Your task is to transcribe the data in full.

DATASET CONTENT:
○ ○ ○

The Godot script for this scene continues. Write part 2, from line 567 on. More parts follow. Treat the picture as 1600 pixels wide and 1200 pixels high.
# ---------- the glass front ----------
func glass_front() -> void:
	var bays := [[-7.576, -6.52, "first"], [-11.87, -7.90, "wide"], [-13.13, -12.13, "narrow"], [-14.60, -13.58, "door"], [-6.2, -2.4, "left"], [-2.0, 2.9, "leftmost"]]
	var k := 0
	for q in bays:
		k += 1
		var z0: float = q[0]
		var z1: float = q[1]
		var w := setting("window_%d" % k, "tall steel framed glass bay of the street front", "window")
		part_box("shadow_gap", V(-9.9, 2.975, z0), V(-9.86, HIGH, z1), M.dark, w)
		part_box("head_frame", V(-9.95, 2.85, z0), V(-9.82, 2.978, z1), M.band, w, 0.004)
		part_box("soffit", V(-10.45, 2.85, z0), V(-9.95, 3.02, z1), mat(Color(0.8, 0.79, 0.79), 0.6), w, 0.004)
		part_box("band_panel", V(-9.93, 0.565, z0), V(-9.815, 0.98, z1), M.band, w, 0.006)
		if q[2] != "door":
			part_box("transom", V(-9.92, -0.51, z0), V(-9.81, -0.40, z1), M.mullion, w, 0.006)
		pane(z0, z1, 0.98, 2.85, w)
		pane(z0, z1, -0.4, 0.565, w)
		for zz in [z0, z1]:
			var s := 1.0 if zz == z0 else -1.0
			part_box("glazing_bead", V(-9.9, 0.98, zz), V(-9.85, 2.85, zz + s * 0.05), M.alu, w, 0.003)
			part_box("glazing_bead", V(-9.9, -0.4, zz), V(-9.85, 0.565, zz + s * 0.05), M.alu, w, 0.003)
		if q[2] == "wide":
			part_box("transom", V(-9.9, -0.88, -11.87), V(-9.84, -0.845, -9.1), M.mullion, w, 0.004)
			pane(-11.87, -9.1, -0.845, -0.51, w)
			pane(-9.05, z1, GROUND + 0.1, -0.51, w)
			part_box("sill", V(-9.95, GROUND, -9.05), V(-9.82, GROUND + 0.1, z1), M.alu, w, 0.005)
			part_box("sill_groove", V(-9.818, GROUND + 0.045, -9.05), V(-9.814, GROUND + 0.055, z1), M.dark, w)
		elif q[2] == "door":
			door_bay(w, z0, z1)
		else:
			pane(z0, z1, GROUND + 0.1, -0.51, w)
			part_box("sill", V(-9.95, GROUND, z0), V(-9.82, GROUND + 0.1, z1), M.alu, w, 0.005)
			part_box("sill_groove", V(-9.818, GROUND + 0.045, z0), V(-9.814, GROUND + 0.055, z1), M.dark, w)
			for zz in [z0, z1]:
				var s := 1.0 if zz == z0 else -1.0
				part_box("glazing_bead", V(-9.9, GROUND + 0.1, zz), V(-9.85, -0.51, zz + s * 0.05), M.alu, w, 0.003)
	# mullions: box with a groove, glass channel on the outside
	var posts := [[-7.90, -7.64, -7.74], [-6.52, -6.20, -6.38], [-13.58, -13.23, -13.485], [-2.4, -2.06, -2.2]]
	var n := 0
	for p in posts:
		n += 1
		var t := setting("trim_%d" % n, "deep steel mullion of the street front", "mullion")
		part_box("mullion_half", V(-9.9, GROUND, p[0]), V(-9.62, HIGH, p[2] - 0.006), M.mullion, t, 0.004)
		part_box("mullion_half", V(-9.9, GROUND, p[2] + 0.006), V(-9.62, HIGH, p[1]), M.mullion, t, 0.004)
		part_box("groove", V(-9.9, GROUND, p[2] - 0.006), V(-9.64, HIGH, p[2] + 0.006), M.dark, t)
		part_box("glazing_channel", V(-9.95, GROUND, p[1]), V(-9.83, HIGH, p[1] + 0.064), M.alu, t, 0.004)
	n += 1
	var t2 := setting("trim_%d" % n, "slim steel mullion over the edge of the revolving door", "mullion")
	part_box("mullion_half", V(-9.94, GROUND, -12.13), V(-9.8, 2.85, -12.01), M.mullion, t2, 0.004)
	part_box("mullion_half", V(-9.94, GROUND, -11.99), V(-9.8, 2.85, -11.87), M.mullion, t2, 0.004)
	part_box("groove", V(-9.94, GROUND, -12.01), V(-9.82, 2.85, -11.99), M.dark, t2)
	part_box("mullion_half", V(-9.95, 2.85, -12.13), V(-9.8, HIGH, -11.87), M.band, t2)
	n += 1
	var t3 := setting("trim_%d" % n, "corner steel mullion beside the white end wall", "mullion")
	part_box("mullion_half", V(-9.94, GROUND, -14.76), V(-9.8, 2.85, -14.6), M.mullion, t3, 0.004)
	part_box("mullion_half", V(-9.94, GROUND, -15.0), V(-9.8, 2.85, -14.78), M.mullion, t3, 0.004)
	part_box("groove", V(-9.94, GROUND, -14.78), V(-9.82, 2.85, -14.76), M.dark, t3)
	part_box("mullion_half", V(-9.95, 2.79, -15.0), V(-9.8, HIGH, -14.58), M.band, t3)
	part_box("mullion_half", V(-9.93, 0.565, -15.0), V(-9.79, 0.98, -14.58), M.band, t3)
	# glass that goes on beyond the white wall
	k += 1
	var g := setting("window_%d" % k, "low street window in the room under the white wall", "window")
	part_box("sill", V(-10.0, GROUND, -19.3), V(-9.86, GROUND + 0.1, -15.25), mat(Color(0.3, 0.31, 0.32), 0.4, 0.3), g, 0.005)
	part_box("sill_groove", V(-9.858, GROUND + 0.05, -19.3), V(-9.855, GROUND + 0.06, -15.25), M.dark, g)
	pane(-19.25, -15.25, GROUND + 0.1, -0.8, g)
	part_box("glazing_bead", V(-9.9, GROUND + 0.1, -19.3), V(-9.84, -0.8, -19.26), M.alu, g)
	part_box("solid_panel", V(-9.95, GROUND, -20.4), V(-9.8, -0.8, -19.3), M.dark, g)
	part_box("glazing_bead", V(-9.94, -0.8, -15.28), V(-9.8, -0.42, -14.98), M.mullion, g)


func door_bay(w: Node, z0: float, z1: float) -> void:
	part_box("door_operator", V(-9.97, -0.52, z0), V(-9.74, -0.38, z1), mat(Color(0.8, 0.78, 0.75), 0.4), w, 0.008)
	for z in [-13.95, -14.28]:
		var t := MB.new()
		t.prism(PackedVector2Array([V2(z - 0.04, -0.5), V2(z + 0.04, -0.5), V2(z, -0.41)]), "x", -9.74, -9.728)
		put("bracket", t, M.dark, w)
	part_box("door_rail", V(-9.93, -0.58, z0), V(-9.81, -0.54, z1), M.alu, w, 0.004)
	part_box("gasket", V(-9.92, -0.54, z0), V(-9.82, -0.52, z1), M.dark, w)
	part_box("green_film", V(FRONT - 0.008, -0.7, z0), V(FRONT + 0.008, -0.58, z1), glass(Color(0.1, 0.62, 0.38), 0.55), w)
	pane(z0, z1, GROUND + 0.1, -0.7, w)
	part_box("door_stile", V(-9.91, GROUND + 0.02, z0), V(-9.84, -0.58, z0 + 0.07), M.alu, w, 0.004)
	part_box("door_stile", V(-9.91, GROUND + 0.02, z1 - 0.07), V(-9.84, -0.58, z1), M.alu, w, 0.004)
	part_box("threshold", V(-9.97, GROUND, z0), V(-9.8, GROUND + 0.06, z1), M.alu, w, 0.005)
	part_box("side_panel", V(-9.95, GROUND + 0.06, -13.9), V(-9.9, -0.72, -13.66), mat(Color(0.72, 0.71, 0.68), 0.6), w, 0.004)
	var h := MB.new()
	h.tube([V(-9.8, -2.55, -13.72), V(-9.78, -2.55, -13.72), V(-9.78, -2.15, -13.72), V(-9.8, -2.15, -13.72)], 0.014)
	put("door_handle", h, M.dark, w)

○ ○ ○

SOLUTION:
The Godot script for this scene continues. Write part 2, from line 567 on. More parts follow. Treat the picture as 1600 pixels wide and 1200 pixels high.
# ---------- the glass front ----------
func glass_front() -> void:
	var bays := [[-7.576, -6.52, "first"], [-11.87, -7.90, "wide"], [-13.13, -12.13, "narrow"], [-14.60, -13.58, "door"], [-6.2, -2.4, "left"], [-2.0, 2.9, "leftmost"]]
	var k := 0
	for q in bays:
		k += 1
		var z0: float = q[0]
		var z1: float = q[1]
		var w := setting("window_%d" % k, "tall steel framed glass bay of the street front", "window")
		part_box("shadow_gap", V(-9.9, 2.975, z0), V(-9.86, HIGH, z1), M.dark, w)
		part_box("head_frame", V(-9.95, 2.85, z0), V(-9.82, 2.978, z1), M.band, w, 0.004)
		part_box("soffit", V(-10.45, 2.85, z0), V(-9.95, 3.02, z1), mat(Color(0.8, 0.79, 0.79), 0.6), w, 0.004)
		part_box("band_panel", V(-9.93, 0.565, z0), V(-9.815, 0.98, z1), M.band, w, 0.006)
		if q[2] != "door":
			part_box("transom", V(-9.92, -0.51, z0), V(-9.81, -0.40, z1), M.mullion, w, 0.006)
		pane(z0, z1, 0.98, 2.85, w)
		pane(z0, z1, -0.4, 0.565, w)
		for zz in [z0, z1]:
			var s := 1.0 if zz == z0 else -1.0
			part_box("glazing_bead", V(-9.9, 0.98, zz), V(-9.85, 2.85, zz + s * 0.05), M.alu, w, 0.003)
			part_box("glazing_bead", V(-9.9, -0.4, zz), V(-9.85, 0.565, zz + s * 0.05), M.alu, w, 0.003)
		if q[2] == "wide":
			part_box("transom", V(-9.9, -0.88, -11.87), V(-9.84, -0.845, -9.1), M.mullion, w, 0.004)
			pane(-11.87, -9.1, -0.845, -0.51, w)
			pane(-9.05, z1, GROUND + 0.1, -0.51, w)
			part_box("sill", V(-9.95, GROUND, -9.05), V(-9.82, GROUND + 0.1, z1), M.alu, w, 0.005)
			part_box("sill_groove", V(-9.818, GROUND + 0.045, -9.05), V(-9.814, GROUND + 0.055, z1), M.dark, w)
		elif q[2] == "door":
			door_bay(w, z0, z1)
		else:
			pane(z0, z1, GROUND + 0.1, -0.51, w)
			part_box("sill", V(-9.95, GROUND, z0), V(-9.82, GROUND + 0.1, z1), M.alu, w, 0.005)
			part_box("sill_groove", V(-9.818, GROUND + 0.045, z0), V(-9.814, GROUND + 0.055, z1), M.dark, w)
			for zz in [z0, z1]:
				var s := 1.0 if zz == z0 else -1.0
				part_box("glazing_bead", V(-9.9, GROUND + 0.1, zz), V(-9.85, -0.51, zz + s * 0.05), M.alu, w, 0.003)
	# mullions: box with a groove, glass channel on the outside
	var posts := [[-7.90, -7.64, -7.74], [-6.52, -6.20, -6.38], [-13.58, -13.23, -13.485], [-2.4, -2.06, -2.2]]
	var n := 0
	for p in posts:
		n += 1
		var t := setting("trim_%d" % n, "deep steel mullion of the street front", "mullion")
		part_box("mullion_half", V(-9.9, GROUND, p[0]), V(-9.62, HIGH, p[2] - 0.006), M.mullion, t, 0.004)
		part_box("mullion_half", V(-9.9, GROUND, p[2] + 0.006), V(-9.62, HIGH, p[1]), M.mullion, t, 0.004)
		part_box("groove", V(-9.9, GROUND, p[2] - 0.006), V(-9.64, HIGH, p[2] + 0.006), M.dark, t)
		part_box("glazing_channel", V(-9.95, GROUND, p[1]), V(-9.83, HIGH, p[1] + 0.064), M.alu, t, 0.004)
	n += 1
	var t2 := setting("trim_%d" % n, "slim steel mullion over the edge of the revolving door", "mullion")
	part_box("mullion_half", V(-9.94, GROUND, -12.13), V(-9.8, 2.85, -12.01), M.mullion, t2, 0.004)
	part_box("mullion_half", V(-9.94, GROUND, -11.99), V(-9.8, 2.85, -11.87), M.mullion, t2, 0.004)
	part_box("groove", V(-9.94, GROUND, -12.01), V(-9.82, 2.85, -11.99), M.dark, t2)
	part_box("mullion_half", V(-9.95, 2.85, -12.13), V(-9.8, HIGH, -11.87), M.band, t2)
	n += 1
	var t3 := setting("trim_%d" % n, "corner steel mullion beside the white end wall", "mullion")
	part_box("mullion_half", V(-9.94, GROUND, -14.76), V(-9.8, 2.85, -14.6), M.mullion, t3, 0.004)
	part_box("mullion_half", V(-9.94, GROUND, -15.0), V(-9.8, 2.85, -14.78), M.mullion, t3, 0.004)
	part_box("groove", V(-9.94, GROUND, -14.78), V(-9.82, 2.85, -14.76), M.dark, t3)
	part_box("mullion_half", V(-9.95, 2.79, -15.0), V(-9.8, HIGH, -14.58), M.band, t3)
	part_box("mullion_half", V(-9.93, 0.565, -15.0), V(-9.79, 0.98, -14.58), M.band, t3)
	# glass that goes on beyond the white wall
	k += 1
	var g := setting("window_%d" % k, "low street window in the room under the white wall", "window")
	part_box("sill", V(-10.0, GROUND, -19.3), V(-9.86, GROUND + 0.1, -15.25), mat(Color(0.3, 0.31, 0.32), 0.4, 0.3), g, 0.005)
	part_box("sill_groove", V(-9.858, GROUND + 0.05, -19.3), V(-9.855, GROUND + 0.06, -15.25), M.dark, g)
	pane(-19.25, -15.25, GROUND + 0.1, -0.8, g)
	part_box("glazing_bead", V(-9.9, GROUND + 0.1, -19.3), V(-9.84, -0.8, -19.26), M.alu, g)
	part_box("solid_panel", V(-9.95, GROUND, -20.4), V(-9.8, -0.8, -19.3), M.dark, g)
	part_box("glazing_bead", V(-9.94, -0.8, -15.28), V(-9.8, -0.42, -14.98), M.mullion, g)


func door_bay(w: Node, z0: float, z1: float) -> void:
	part_box("door_operator", V(-9.97, -0.52, z0), V(-9.74, -0.38, z1), mat(Color(0.8, 0.78, 0.75), 0.4), w, 0.008)
	for z in [-13.95, -14.28]:
		var t := MB.new()
		t.prism(PackedVector2Array([V2(z - 0.04, -0.5), V2(z + 0.04, -0.5), V2(z, -0.41)]), "x", -9.74, -9.728)
		put("bracket", t, M.dark, w)
	part_box("door_rail", V(-9.93, -0.58, z0), V(-9.81, -0.54, z1), M.alu, w, 0.004)
	part_box("gasket", V(-9.92, -0.54, z0), V(-9.82, -0.52, z1), M.dark, w)
	part_box("green_film", V(FRONT - 0.008, -0.7, z0), V(FRONT + 0.008, -0.58, z1), glass(Color(0.1, 0.62, 0.38), 0.55), w)
	pane(z0, z1, GROUND + 0.1, -0.7, w)
	part_box("door_stile", V(-9.91, GROUND + 0.02, z0), V(-9.84, -0.58, z0 + 0.07), M.alu, w, 0.004)
	part_box("door_stile", V(-9.91, GROUND + 0.02, z1 - 0.07), V(-9.84, -0.58, z1), M.alu, w, 0.004)
	part_box("threshold", V(-9.97, GROUND, z0), V(-9.8, GROUND + 0.06, z1), M.alu, w, 0.005)
	part_box("side_panel", V(-9.95, GROUND + 0.06, -13.9), V(-9.9, -0.72, -13.66), mat(Color(0.72, 0.71, 0.68), 0.6), w, 0.004)
	var h := MB.new()
	h.tube([V(-9.8, -2.55, -13.72), V(-9.78, -2.55, -13.72), V(-9.78, -2.15, -13.72), V(-9.8, -2.15, -13.72)], 0.014)
	put("door_handle", h, M.dark, w)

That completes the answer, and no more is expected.